The market turbulence of a few weeks ago led to a strong demand for safety, which naturally benefited the Swiss franc (CHF). In EUR/CHF terms, we narrowly missed an all-time low. The situation has since calmed down somewhat. We expect moderate CHF weakness in the coming months as the SNB is likely to cut interest rates further. However, this is unlikely to go too far, i.e. to parity, Commerzbank’s FX Analyst Michael Pfister notes.
EUR/CHF to weaken only slightly
“Concerns about the global economy came to a sudden peak a few weeks ago when the US labour market disappointed. As a result, investors moved out of riskier assets and safe-haven assets - including the CHF - benefited significantly. However, this was only the tip of a trend that had begun several weeks earlier. In mid-July, the EUR/CHF was still trading at just under 0.98, and only two weeks later it was close to its all-time low of just under 0.93.”
“The CHF is likely to suffer from such an outcome. We therefore continue to expect slightly higher EUR/CHF levels in the coming months. This may not look like a very pronounced move at first glance. However, it is important to bear in mind that the increased global demand for safe-haven assets is unlikely to disappear completely due to the current uncertainties.”

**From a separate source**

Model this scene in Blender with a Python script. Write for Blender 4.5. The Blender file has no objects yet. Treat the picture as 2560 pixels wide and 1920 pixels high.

“These uncertainties are also likely to delay the peak in EUR/CHF. Specifically, we do not expect to see a peak until the first half of 2025, when global uncertainties about the economic cycle are likely to fade and the ECB will cut rates less than expected. The tide is likely to turn in the second half of the year, as it becomes clearer that euro area inflation will remain slightly above target. However, we expect EUR/CHF to weaken only slightly as the SNB is likely to keep a close eye on the CHF.”